*THE
WORKER*
Brisbane
August 20, 1892
The
first Political Convention of the Queensland Labour Party has earned
for itself the gratitude of all who look to the approaching general
elections as the gates through which a corrupt and tyrannical
Parliament is to take its final departure. Everyone realises the
overwhelming power that even under the present Electoral Act the
workers exercise at the poll. Nobody understands that better than the
men who have hitherto been running the country for all that it is
worth; and their object is always to play us off against each other.
Up to the present we have been practically at the mercy of the
players. It has been a choice between evils – the devil we knew
and the devil we didn't know.
Since
the last elections, however, a set of entirely new conditions has
come into force. The social atmosphere has under gone a complete
revolution. The Labour Movement has risen like the morning sun, and
in its rays we have seen a breath of possibility the like of which
never shone upon an Australian election. But sunshine is hard to
gather up in ballot boxes. Without some central organisation without
some generally accepted forms of political faith, without a plan of
campaign, the probability is that in spite of the truths that are
stirring Society to its heart's core, when the next parliament
assembled the Labour Party would find itself in outer darkness.
And
that is where the good work of the Convention comes in. As a
gathering of forces widely separated districts and from organisations
the most diverse in kind the assemblage itself was full of promise.
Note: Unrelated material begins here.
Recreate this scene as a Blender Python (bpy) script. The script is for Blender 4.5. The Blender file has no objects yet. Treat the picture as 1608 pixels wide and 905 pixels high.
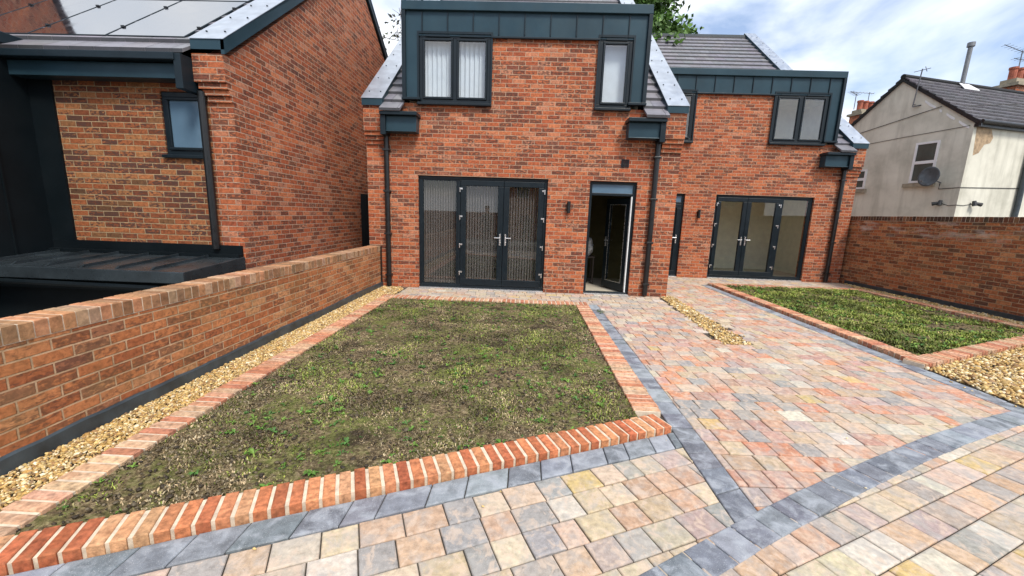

The unanimity that prevailed on all the important questions that came
up for discussion was an additional ground of hope. The platform upon
which they decided to appeal to the country is about as judicious and
as much to the point as any that could well have been formulated. It
has its purely political side and it has its social – economic
side. It is good as an election war cry and it contains the
principles of steady political work for a long time to come.
Some
of the planks will, of course, be acceptable to the ordinary
politician of to-day; but those, it is unnecessary to add, are the
planks upon which the workers place the least importance. Others are
radical enough. What, for instance, could be more thoroughly out of
accord with the tone of recent legislation, what more out of harmony
with the temper of the present parliament, than the principle of
one-man-one-vote to taxation upon the unimproved value of land. Yet
we have only to glance at South Australia and New Zealand, the two
most prosperous colonies of the group, to see these very principles
working smoothly in the form of laws which no sane man ever expects
to hear of being over-turned.
To
the Greeks foolishness, to the Jews a stumbling-block, but who heeds
that when the political Goths are already on the march. What seems to
me a matter of infinitely greater importance is the necessity,when
the time for legislation arrives, of selecting from so many good
planks a single one and dealing first with that. The axiom of the
boss politician is one thing at
a time, and
that is precisely the most difficult point for workers to grasp. With
so much to do our temptation is always to do all at once with the
natural consequence that we end in doing nothing.